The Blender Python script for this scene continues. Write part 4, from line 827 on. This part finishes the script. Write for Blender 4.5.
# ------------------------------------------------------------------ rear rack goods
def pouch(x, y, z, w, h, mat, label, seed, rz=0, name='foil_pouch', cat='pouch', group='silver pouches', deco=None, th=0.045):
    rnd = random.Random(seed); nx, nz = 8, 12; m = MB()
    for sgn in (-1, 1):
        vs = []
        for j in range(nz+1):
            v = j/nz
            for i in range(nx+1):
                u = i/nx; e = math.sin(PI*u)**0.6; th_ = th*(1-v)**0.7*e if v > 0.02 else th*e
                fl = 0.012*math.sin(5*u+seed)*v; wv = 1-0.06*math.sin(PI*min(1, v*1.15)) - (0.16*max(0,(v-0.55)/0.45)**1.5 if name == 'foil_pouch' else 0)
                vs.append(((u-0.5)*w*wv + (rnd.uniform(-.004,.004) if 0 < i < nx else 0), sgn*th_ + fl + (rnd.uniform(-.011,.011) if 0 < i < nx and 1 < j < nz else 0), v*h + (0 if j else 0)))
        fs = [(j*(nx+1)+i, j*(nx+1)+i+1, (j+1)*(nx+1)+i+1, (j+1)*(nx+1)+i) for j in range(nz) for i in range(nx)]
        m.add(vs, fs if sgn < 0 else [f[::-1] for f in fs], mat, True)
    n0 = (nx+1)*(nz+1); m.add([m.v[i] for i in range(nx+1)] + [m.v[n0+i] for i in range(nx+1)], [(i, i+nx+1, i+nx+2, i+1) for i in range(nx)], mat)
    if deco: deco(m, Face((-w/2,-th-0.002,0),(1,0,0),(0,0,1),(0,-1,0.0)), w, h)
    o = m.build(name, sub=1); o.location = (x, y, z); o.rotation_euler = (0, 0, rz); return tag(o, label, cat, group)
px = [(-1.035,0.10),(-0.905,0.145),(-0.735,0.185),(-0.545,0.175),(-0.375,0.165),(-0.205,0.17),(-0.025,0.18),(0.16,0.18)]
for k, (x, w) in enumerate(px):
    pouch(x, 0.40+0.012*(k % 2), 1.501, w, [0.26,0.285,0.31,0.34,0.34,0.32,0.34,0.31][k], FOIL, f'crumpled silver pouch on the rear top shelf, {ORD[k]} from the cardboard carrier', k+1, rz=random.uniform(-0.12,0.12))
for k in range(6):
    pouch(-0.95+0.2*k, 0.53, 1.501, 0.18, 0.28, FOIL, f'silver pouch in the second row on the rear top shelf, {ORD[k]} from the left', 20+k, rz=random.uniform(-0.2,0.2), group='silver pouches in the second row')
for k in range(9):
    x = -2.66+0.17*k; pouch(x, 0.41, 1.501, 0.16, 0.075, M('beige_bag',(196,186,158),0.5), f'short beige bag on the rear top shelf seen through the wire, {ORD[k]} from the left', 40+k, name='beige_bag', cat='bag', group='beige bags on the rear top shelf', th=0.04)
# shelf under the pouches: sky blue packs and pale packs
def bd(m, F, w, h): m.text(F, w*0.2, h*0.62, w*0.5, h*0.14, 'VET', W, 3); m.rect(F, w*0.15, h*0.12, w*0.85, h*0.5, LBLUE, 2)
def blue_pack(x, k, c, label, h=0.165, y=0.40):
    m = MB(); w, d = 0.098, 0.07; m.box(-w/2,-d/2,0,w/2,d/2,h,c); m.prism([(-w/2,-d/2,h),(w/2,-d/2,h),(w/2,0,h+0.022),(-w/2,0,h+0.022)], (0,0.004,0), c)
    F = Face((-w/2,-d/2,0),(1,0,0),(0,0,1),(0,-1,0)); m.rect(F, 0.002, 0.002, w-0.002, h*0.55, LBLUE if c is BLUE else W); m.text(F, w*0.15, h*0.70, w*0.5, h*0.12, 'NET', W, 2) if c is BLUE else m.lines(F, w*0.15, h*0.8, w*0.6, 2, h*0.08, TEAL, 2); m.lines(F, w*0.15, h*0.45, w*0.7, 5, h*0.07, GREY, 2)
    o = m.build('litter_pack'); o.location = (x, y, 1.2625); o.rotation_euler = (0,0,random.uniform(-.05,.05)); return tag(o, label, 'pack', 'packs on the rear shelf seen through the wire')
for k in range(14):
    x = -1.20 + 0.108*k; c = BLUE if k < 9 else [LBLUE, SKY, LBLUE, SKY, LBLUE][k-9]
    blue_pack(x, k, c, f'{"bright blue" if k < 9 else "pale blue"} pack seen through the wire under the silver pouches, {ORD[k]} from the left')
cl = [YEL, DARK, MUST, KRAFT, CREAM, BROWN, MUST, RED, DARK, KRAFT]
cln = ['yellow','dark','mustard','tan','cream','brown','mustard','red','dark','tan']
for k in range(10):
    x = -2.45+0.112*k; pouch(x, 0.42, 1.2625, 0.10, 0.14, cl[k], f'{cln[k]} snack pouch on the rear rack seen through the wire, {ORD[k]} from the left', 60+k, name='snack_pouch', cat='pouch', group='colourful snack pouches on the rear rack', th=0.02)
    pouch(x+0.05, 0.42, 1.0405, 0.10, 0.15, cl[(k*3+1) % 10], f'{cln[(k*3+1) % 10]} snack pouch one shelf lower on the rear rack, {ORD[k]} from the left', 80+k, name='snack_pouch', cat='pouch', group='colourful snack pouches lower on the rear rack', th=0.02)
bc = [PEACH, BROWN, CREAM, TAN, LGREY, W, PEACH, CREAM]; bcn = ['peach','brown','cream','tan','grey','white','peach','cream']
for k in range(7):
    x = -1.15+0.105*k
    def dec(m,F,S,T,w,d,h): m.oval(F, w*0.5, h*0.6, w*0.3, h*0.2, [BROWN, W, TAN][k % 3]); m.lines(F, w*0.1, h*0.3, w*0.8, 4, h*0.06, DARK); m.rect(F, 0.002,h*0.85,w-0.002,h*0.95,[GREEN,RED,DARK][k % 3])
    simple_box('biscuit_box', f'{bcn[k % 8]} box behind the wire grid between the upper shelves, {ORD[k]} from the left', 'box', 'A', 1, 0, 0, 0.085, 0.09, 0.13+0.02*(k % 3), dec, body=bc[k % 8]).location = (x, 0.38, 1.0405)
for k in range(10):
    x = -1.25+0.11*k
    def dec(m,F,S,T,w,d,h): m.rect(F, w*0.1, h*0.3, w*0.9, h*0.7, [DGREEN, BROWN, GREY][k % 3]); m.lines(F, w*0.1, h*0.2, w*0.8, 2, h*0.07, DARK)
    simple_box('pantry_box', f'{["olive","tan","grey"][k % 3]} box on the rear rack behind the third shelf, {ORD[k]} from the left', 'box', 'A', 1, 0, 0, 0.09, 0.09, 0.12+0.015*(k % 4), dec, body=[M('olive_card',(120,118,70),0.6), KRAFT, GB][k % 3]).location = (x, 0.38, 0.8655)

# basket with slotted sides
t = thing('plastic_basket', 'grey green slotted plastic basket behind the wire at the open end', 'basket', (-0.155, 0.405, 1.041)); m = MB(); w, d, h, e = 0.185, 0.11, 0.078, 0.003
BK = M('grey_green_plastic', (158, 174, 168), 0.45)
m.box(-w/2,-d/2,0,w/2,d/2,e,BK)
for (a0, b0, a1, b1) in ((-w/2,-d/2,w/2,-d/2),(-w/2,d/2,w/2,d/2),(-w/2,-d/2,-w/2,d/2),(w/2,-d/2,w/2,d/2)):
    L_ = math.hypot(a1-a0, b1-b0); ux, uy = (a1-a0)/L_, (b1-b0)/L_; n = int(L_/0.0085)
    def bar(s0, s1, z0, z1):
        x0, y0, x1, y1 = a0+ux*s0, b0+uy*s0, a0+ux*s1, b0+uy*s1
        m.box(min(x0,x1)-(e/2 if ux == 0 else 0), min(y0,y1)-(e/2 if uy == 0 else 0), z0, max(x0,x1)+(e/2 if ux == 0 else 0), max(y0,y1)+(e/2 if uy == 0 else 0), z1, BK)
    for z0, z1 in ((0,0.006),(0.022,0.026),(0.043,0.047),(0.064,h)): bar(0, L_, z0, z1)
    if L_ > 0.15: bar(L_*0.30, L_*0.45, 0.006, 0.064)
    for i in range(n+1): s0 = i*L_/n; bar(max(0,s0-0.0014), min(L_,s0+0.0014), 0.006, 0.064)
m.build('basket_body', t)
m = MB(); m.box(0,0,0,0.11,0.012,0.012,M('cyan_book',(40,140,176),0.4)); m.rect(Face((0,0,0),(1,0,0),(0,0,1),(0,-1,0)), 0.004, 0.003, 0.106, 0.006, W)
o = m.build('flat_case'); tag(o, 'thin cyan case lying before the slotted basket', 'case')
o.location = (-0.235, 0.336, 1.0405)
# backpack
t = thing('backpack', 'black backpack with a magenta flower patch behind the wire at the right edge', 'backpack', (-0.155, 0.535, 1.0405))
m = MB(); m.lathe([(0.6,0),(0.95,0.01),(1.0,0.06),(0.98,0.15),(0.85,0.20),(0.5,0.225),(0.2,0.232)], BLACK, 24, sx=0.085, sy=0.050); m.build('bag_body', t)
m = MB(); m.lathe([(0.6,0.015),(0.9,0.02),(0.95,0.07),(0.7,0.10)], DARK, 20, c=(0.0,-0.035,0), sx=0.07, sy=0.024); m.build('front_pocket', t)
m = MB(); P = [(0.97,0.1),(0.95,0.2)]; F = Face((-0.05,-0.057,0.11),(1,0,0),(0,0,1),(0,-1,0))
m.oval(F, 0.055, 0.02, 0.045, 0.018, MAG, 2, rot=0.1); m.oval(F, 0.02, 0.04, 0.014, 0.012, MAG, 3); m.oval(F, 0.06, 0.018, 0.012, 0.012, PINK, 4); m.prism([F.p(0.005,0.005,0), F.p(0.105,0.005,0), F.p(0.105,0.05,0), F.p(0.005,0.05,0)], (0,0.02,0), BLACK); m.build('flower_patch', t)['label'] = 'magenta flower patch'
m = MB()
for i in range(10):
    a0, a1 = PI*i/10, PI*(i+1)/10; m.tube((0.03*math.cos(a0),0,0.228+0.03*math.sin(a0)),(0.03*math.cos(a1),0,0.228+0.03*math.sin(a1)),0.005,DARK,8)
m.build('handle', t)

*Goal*
Give the count of lines holding the word "from" and nothing more.

*Written reply*
9